After the departure of our messenger we took a private room to talk over the programme for the meeting, when we suggested that, on assembling, the Major should make a little speech explanatory of his visit, in which he should express sorrow for the hardships it would be to leave their claims, with the hope that the time was not distant when all might lawfully return, etc. The Major said he was not a speech-maker, or a very good talker, but would read the orders sent to him to dispossess them, and see that they crossed the river.
After some discussion, the writer, at his request, wrote out a short address for the Major, and on going over the next morning, we met some four or five hundred miners at the grocery store, who had assembled to listen to the orders sent for their removal. There being no boards or boxes into which to improvise a stand for the speaker, a whisky-barrel was introduced, from the head of which, after apologizing to the miners for the disagreeable duty that had been placed upon the Major, and in consequence of his suffering from a bad cold, we had taken the stand to read to them his short address, and as most of them had spent the summer in the service of the Government as soldiers in the field, and had been honorably discharged, the Major felt satisfied that there would be no objection manifested by any one in the large crowd before us to disobey an order from the Government. After the close of the Major's address, the question was put to vote by raising of hands. There was a general upraising of hands, which was declared to be unanimous for immediate removal. Owing to the good treatment received by the Major, he proposed to treat the entire party, and, to facilitate the matter, buckets of whisky with tin cups were passed around, and after all had partaken they shook hands with the Major and commenced Crossing over in flatboats.
At three o'clock in the afternoon we crossed over on the last boat, and took our departure for Galena. During the evening the Major's report of how his peaceable removal of a large body of intruders from the west to the east bank of the Mississippi had been accomplished, was made out and mailed. But the further fact that all those miners had recrossed the river, and were then in their mining camps, was not recorded, for the reason that the Major had not been posted as to their intentions.
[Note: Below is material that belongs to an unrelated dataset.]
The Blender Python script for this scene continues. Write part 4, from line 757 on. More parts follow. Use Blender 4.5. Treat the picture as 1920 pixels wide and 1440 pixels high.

Owing to the provisions of the treaty, it was a long time before Congress passed an act for the sale of these lands, and confirmation to the titles of town sites, hence, many of those who had laid out the town of Dubuque had left the county, and at the time of proving up their claims failed to put in an appearance—the writer being one of them—whilst those who remained, with the Messrs. Langworthy, became sole proprietors—the latter having lived to see the town rise in importance, and at this time become one of the most populous cities on the west side of the Mississippi.